Forty-six trailer bills already are in print–24 of them in the Assembly, from AB 191 through AB 215; and 22 in the Senate, from SB 77 through SB 99. But these are empty vessels with no provisions, no language and no legislative author by name, except “Budget Committee.” They are idling, waiting in the wings to be brought into play as pieces of the budget get hammered into place.

“Sometimes they go to committees, and sometimes there will be discussions of the trailer-bill language. But that doesn’t mean that’s all the action on the trailer bill that you will see. You’re not seeing everything,” said Lenny Goldberg, a lobbyist for the California Tax Reform Association. At one trailer-bill discussion, a subcommittee chairperson’s first action was to remove the lobbyists from the hearing chamber. “There was nobody left in the room bur the staff and the administration,” he said.

That trailer bills are negotiated at the last minute is a function of the jerky, hurry-up-and-wait quality of budget negotiations. The state budget, which under the state Constitution and is supposed to be approved by the Legislature and sent to the governor by June 15, is nearly two weeks late. There is no penalty or immediate pain for being late, but the missed deadline is a starting point to build public pressure on lawmakers to get the budget done.

As budget negotiations intensify, the trailer bills begin forming. Typically, the budget will carry a dozen trailer bills, although some budgets have twice that. Until California courts imposed the “single-subject rule” on legislation, the budget carried only one trailer bill–usually a monster bill of 500 or 600 pages. But now, the trailer bills are sprinkled like confetti, covering issues large and small. Most trailers, like the budget itself, carry two-thirds. Lawmakers won’t vote on the main budget bill–the vote that the public and media watch most closely–until the trailer bills are approved first.

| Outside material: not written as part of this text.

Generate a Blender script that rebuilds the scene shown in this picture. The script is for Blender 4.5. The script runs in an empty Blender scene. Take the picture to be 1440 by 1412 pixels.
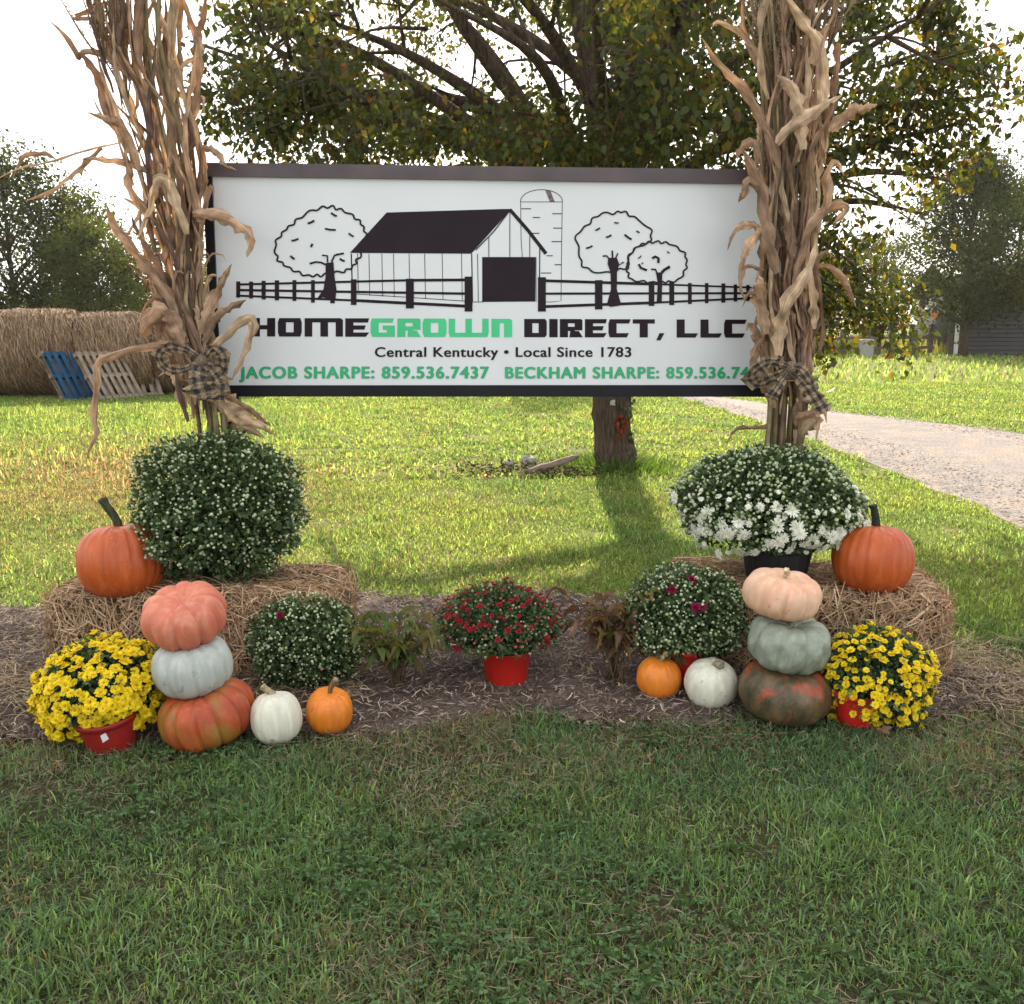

The 2002-03 budget, for example, carried 22 trailer bills dealing with big-ticket items varying from welfare and transportation to a loan payment deferral for the city of Millbrae, a charter-schools bill and a Natural Heritage Tax Credit. Four were vetoed–including the Millbrae loan deferral. Hastily crafted, a trailer bill sometimes contains errors, which are corrected in a follow-up bill called a “caboose.”

This year, the partisan budget debate focuses on relatively small dollars, unlike some years when there were double-digit deficits in the billions of dollars. “There really isn’t a lot on the table to fight over, given our ongoing budget crisis,” said Assembly Democratic spokesman Steve Maviglio.

But however small the dollars, there is likely to be numerous trailer bills, each incorporating pieces of the compromise reached by lawmakers and the governor.

“You have to have trailer bills,” said Ross.